I'm not spotty or overweight, not being bigheaded but I am a good looking fella :p. Problem is, these guys look because she's well known and as you know rumoures spread and she was/is known for being abit of a tart. I don't belive a word of them, but it just annoys me sometimes as why people would say things like those.


No but the time you don't spend with her, is spent thinking about her, building your paranoia up, then when you see her, your down and upset. Of course you will think about her, just look forward to seeing her and be sure to have lots to ell her, but also be ready to listen to her.

You're spot on, but Im not down and upset when I see her. I'm really happy, just love the moments make me happy. I have loads to tell her and same she does to me.


Indeed, you are unfortunately paranoid, try to ignore these feelings, and text someone else, play a game, see some friends, read, etc just to take your mind off of it. Also, don't always reply to her instantly, keep her on her toes.

We don't really text we call each other. But I answer her calls don't like keeping girls on their toes. Just the kind of guy I am. I've never been like this with anyone else, god knows what's happend this time. I'm fine at home, I've started going for drives now. Just to clear my head.

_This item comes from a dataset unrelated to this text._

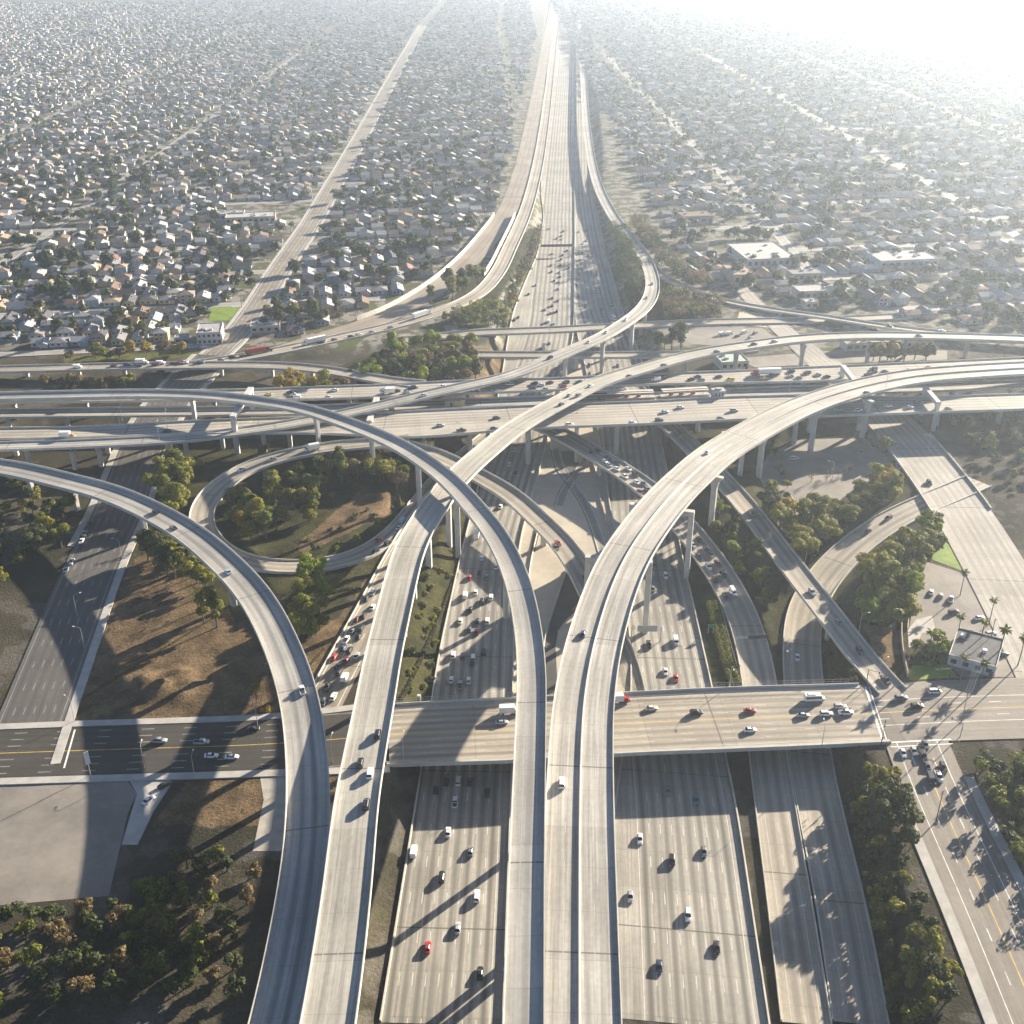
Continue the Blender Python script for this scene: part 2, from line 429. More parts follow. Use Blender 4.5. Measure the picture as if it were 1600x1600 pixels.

Good lad, that's what it is all about, relationships are meant to make you happy, and be enjoyable, not just about shagging each others brains out (not usually anyway :p). Remain positive, confident and happy. It tells her she is doing a good job too. A compliment to a woman without knowing your doing it, brownie points there my boy!

Yeah definatley mate. I will remain positive, confident and happy. It's Ramadan so it's kind of hard to go through so much and not feel abit of strain.


No worries, chin up lad, bright future ahead of you. Says me at 22 :rolleyes:

Yeah hope so mate, thanks for the support again.
 
[TW]Fox;10157010 said:
There is no way you can love her after less than a week. Stop confusing lust with love or you'll scare her off.

Yeah I probably will scare her off at the rate I was going. I've been in love before so know all the emotiones, lust I don't really know.